**The request**:
How many lines of these entries hold the string "picture"? Reply with the number alone.

A run of records
# # # #

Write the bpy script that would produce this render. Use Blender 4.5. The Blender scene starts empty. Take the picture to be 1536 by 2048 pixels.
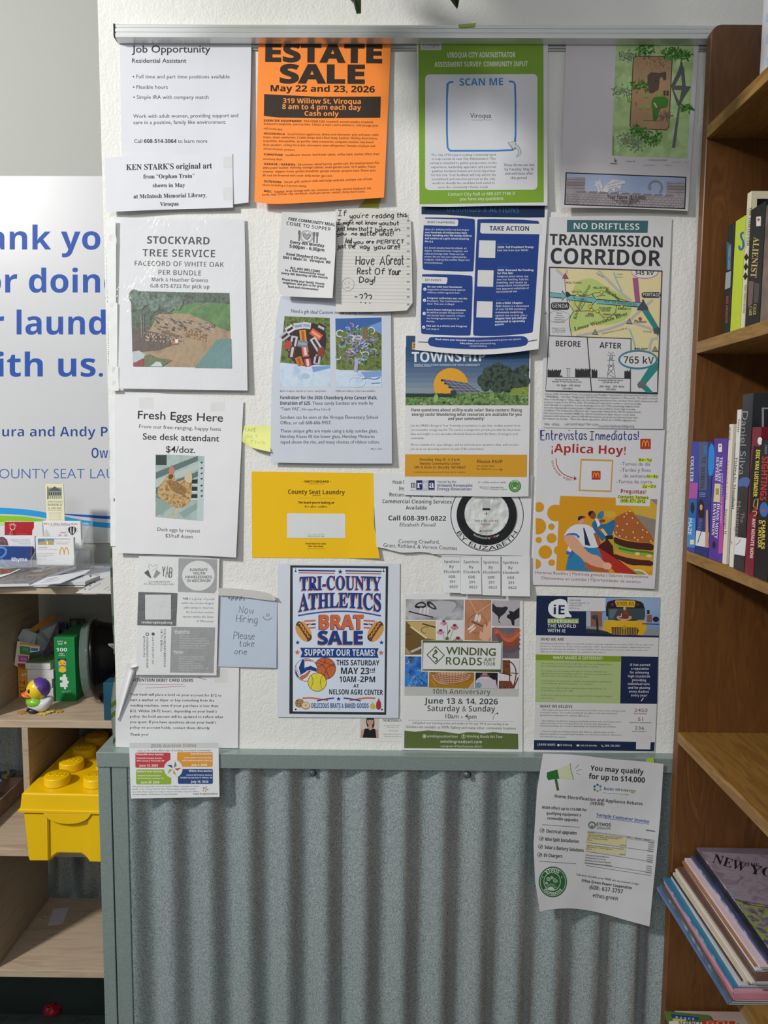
import bpy, bmesh, math, random
from mathutils import Vector, Matrix
from mathutils.geometry import tessellate_polygon as tess
random.seed(7)
SC = bpy.context.scene
COL = bpy.context.collection
# ---------------------------------------------------------------- camera
F, CX, CY = 1495.0, 768.0, 1024.0
_n = Vector((.0064, -.0963, 1)).normalized()          # wall normal (+Y) in camera axes (right, down, forward)
_r = Vector((1, .0090, -.0056)); _r = (_r - _n * _r.dot(_n)).normalized()
_d = _n.cross(_r).normalized()
EYE = Vector((0, -1.30, 1.55))
cd = bpy.data.cameras.new('camera'); cam = bpy.data.objects.new('camera', cd); COL.objects.link(cam)
cam.matrix_world = Matrix(((_r.x, -_r.y, -_r.z, EYE.x), (_n.x, -_n.y, -_n.z, EYE.y), (-_d.x, _d.y, _d.z, EYE.z), (0, 0, 0, 1)))
cd.sensor_width = 36; cd.lens = 36 * F / 2048; cd.clip_start = .02
SC.camera = cam
# ---------------------------------------------------------------- light
SC.view_settings.view_transform = 'Standard'; SC.view_settings.look = 'None'; SC.view_settings.gamma = 1
SC.view_settings.exposure = -0.16
W = bpy.data.worlds.new('room_light'); SC.world = W; W.use_nodes = True
W.node_tree.nodes['Background'].inputs[0].default_value = (.94, .97, 1, 1)
W.node_tree.nodes['Background'].inputs[1].default_value = .375
def area(name, loc, target, sx, sy, power, color=(1, 1, 1)):
    l = bpy.data.lights.new(name, 'AREA'); l.shape = 'RECTANGLE'; l.size = sx; l.size_y = sy; l.energy = power; l.color = color
    o = bpy.data.objects.new(name, l); COL.objects.link(o); o.location = loc
    o.rotation_euler = (Vector(target) - Vector(loc)).to_track_quat('-Z', 'Y').to_euler(); return o
area('ceiling_panel_light', (-2.3, -1.7, 3.05), (-.1, 0, 1.3), .26, .26, 104, (1, .985, .95))
area('ceiling_tube_light', (-.6, -2.8, 2.8), (0, 0, 1.2), 1.2, .6, 16, (.95, .98, 1))
# ---------------------------------------------------------------- projection helpers
def ray(px, py):
    v = Vector(((px - CX) / F, (py - CY) / F, 1)); return Vector((v.dot(_r), v.dot(_n), -v.dot(_d)))
def PY(px, py, y=0.0):
    w = ray(px, py); return EYE + w * ((y - EYE.y) / w.y)
def PZ(px, py, z):
    w = ray(px, py); return EYE + w * ((z - EYE.z) / w.z)
def PX(px, py, x):
    w = ray(px, py); return EYE + w * ((x - EYE.x) / w.x)
# ---------------------------------------------------------------- materials
def lin(c):
    if isinstance(c, str):
        c = c.lstrip('#'); c = [int(c[i:i + 2], 16) / 255 for i in (0, 2, 4)]
    return tuple(((x + .055) / 1.055) ** 2.4 if x > .04045 else x / 12.92 for x in c) + (1,)
MC = {}
def newmat(name):
    m = bpy.data.materials.new(name); m.use_nodes = True; nt = m.node_tree
    return m, nt, nt.nodes['Principled BSDF']
def ink(c, rough=.55):
    k = ('ink', c, rough)
    if k not in MC:
        m, nt, b = newmat('print_' + str(c)); b.inputs['Roughness'].default_value = rough
        b.inputs['Specular IOR Level'].default_value = .3
        N = nt.nodes.new('ShaderNodeTexNoise'); N.inputs['Scale'].default_value = 60
        mx = nt.nodes.new('ShaderNodeMix'); mx.data_type = 'RGBA'; mx.blend_type = 'MULTIPLY'
        mx.inputs[0].default_value = .08; mx.inputs[6].default_value = lin(c)
        nt.links.new(N.outputs['Fac'], mx.inputs[7]); nt.links.new(mx.outputs[2], b.inputs['Base Color'])
        MC[k] = m
    return MC[k]
def noisy(cols, scale=40, detail=4, rough=.5, stretch=(1, 1, 1), dist=0, bump=0, kind='noise', metal=0, lo=.3, hi=.7, spec=.4, coat=0):
    k = ('noisy', tuple(cols), scale, detail, rough, stretch, dist, bump, kind, metal, lo, hi, spec, coat)
    if k in MC: return MC[k]
    m, nt, b = newmat('surface_' + cols[0].strip('#')); L = nt.links.new
    tc = nt.nodes.new('ShaderNodeTexCoord'); mp = nt.nodes.new('ShaderNodeMapping'); mp.inputs['Scale'].default_value = stretch
    L(tc.outputs['Object'], mp.inputs[0])
    if kind == 'voronoi':
        N = nt.nodes.new('ShaderNodeTexVoronoi'); N.inputs['Scale'].default_value = scale; out = N.outputs['Color']
    elif kind == 'wave':
        N = nt.nodes.new('ShaderNodeTexWave'); N.inputs['Scale'].default_value = scale; N.inputs['Distortion'].default_value = dist
        N.inputs['Detail'].default_value = detail; out = N.outputs['Fac']
    else:
        N = nt.nodes.new('ShaderNodeTexNoise'); N.inputs['Scale'].default_value = scale; N.inputs['Detail'].default_value = detail
        N.inputs['Distortion'].default_value = dist; out = N.outputs['Fac']
    L(mp.outputs[0], N.inputs['Vector'])
    cr = nt.nodes.new('ShaderNodeValToRGB'); e = cr.color_ramp.elements
    for i, c in enumerate(cols):
        p = lo + (hi - lo) * i / max(1, len(cols) - 1)
        if i < 2: e[i].position = p; e[i].color = lin(c)
        else: q = e.new(p); q.color = lin(c)
    L(out, cr.inputs[0]); L(cr.outputs[0], b.inputs['Base Color'])
    b.inputs['Roughness'].default_value = rough; b.inputs['Metallic'].default_value = metal
    b.inputs['Specular IOR Level'].default_value = spec; b.inputs['Coat Weight'].default_value = coat
    if bump:
        bp = nt.nodes.new('ShaderNodeBump'); bp.inputs['Strength'].default_value = bump; bp.inputs['Distance'].default_value = .002
        L(out, bp.inputs['Height']); L(bp.outputs[0], b.inputs['Normal'])
    MC[k] = m; return m
def paper(c='#dcdde0', rough=.6, bump=.12, scale=9):
    k = ('paper', c, rough, bump, scale)
    if k in MC: return MC[k]
    m, nt, b = newmat('paper_' + c.strip('#')); L = nt.links.new
    tc = nt.nodes.new('ShaderNodeTexCoord'); N = nt.nodes.new('ShaderNodeTexNoise'); N.inputs['Scale'].default_value = scale; N.inputs['Detail'].default_value = 2
    L(tc.outputs['Object'], N.inputs['Vector'])
    bp = nt.nodes.new('ShaderNodeBump'); bp.inputs['Strength'].default_value = bump; bp.inputs['Distance'].default_value = .02
    L(N.outputs['Fac'], bp.inputs['Height']); L(bp.outputs[0], b.inputs['Normal'])
    b.inputs['Base Color'].default_value = lin(c); b.inputs['Roughness'].default_value = rough; b.inputs['Specular IOR Level'].default_value = .35
    MC[k] = m; return m
def glassy(c='#f4f6f6', alpha=.25, rough=.08):
    k = ('clear', c, alpha, rough)
    if k in MC: return MC[k]
    m, nt, b = newmat('clear_plastic'); L = nt.links.new
    b.inputs['Base Color'].default_value = lin(c); b.inputs['Roughness'].default_value = rough; b.inputs['Alpha'].default_value = alpha
    N = nt.nodes.new('ShaderNodeTexNoise'); N.inputs['Scale'].default_value = 14
    bp = nt.nodes.new('ShaderNodeBump'); bp.inputs['Strength'].default_value = .25; bp.inputs['Distance'].default_value = .02
    L(N.outputs['Fac'], bp.inputs['Height']); L(bp.outputs[0], b.inputs['Normal'])
    MC[k] = m; return m
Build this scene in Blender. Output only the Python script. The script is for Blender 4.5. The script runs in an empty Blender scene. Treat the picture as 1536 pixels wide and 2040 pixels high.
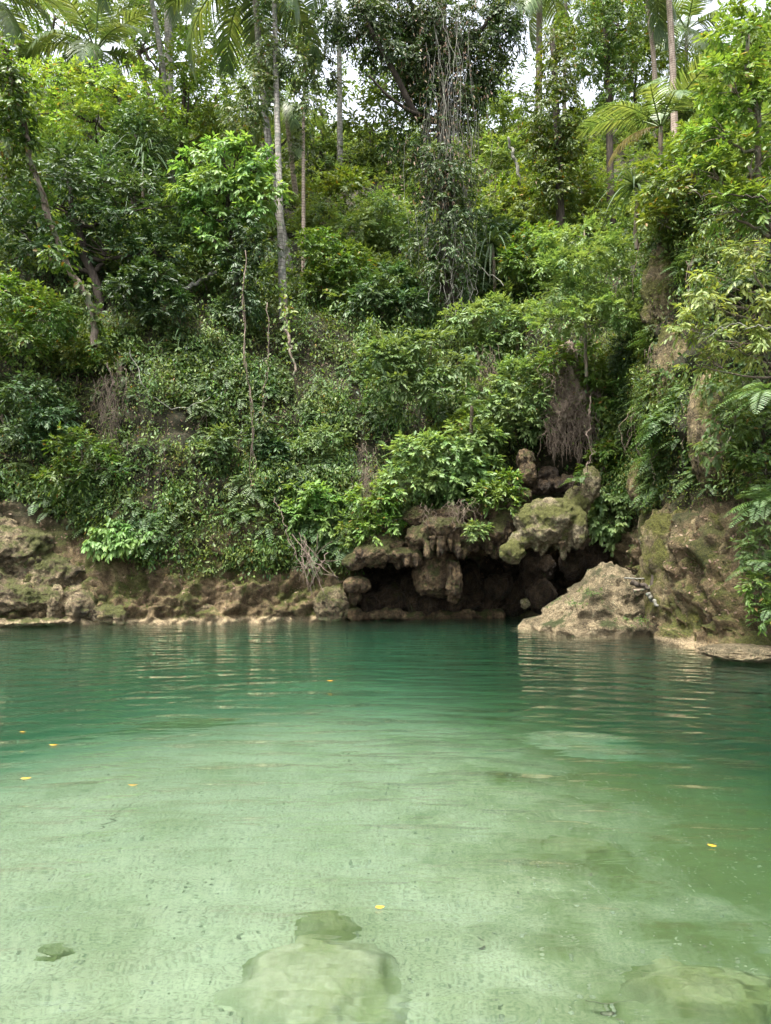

# # # #

**Task output**:
2